According to figures from the General Statistics Office of Vietnam, quoted on the Vietnam Governmental Portal, the country’s industrial production index (IPI) in the first six months of this year grew impressively, reaching 10.5% (compared to 7% in the same period of 2017). Of which, the manufacturing sector continued to be the bright spot leading the overall industry growth, with an increase of 12.7%.

Furthermore, the automobile industry has also shown positive signs. Domestic and FDI companies are concentrating on setting up new business plans to adapt to the zero tariff applied on automobiles starting early this year.

Suttisak Wilanan, Deputy Director of Reed Tradex (Thailand), said that Vietnam’s investment environment is improving. With 16 bilateral and multilateral free trade agreements, Vietnam has one of the most favourable factors that producers can find at this time based on the value chain.

FTAs have significantly reduced tariffs, created domestic reforms, and opened up opportunities for foreign investment. Foreign companies including giants from around the world, such as Samsung, LG, Intel and Canon, have made their presence in Vietnam, mainly in the field of export-oriented manufacturing.

In addition, domestic businesses such as Vinfast and Truong Hai Auto Corporation (Thaco) have emerged as large enterprises in both the automotive manufacturing and supporting industries.

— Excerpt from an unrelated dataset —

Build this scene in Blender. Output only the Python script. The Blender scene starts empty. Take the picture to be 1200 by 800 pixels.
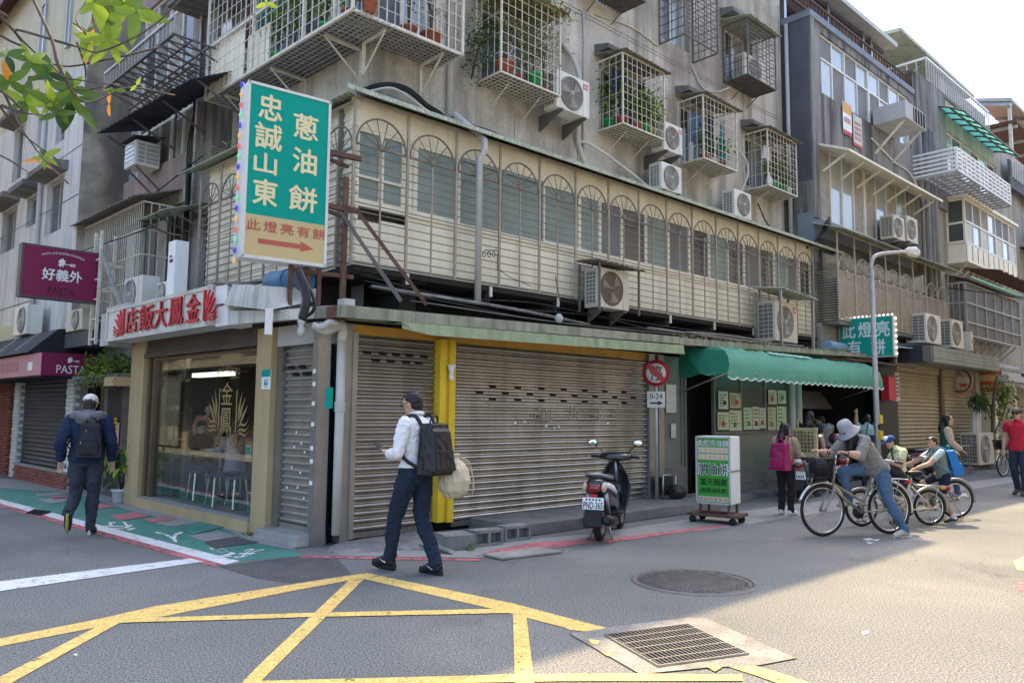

Suttisak Wilanan said that more than ever, car manufacturers need to integrate more closely with manufacturing enterprises to provide the necessary components for production expansion. In fact, a car is made from more than 30,000 components, so it is very difficult for a particular country to supply all of these components. For this reason, investors tend to set up satellite plants around their main production bases in neighbouring countries.

According to the Thai expert, Vietnam has a strategic position, located in the centre of ASEAN with many large seaports. Therefore, there are many opportunities to cooperate with Thai and Indonesian car manufacturers to set up a sustainable industrial cluster for the automotive industry.

Takimoto Koji, Chief Representative of the Japan External Trade Organisation (JETRO) in Ho Chi Minh City, said that Vietnam is becoming an attractive destination for FDI enterprises in general and Japanese enterprises in particular. At present, total investment from Japanese enterprises has increased sharply from US$2.15 billion in 2016 to more than US$9 billion in 2017.

In particular, a JETRO’s recent survey showed that 70% of Japanese companies responded positively as stating that they are willing to expand their business in Vietnam in the next 1-2 years. Japanese companies are looking forward to boosting their cooperation with Vietnamese enterprises, especially those in the field of industrial production in order to increase the localisation rate.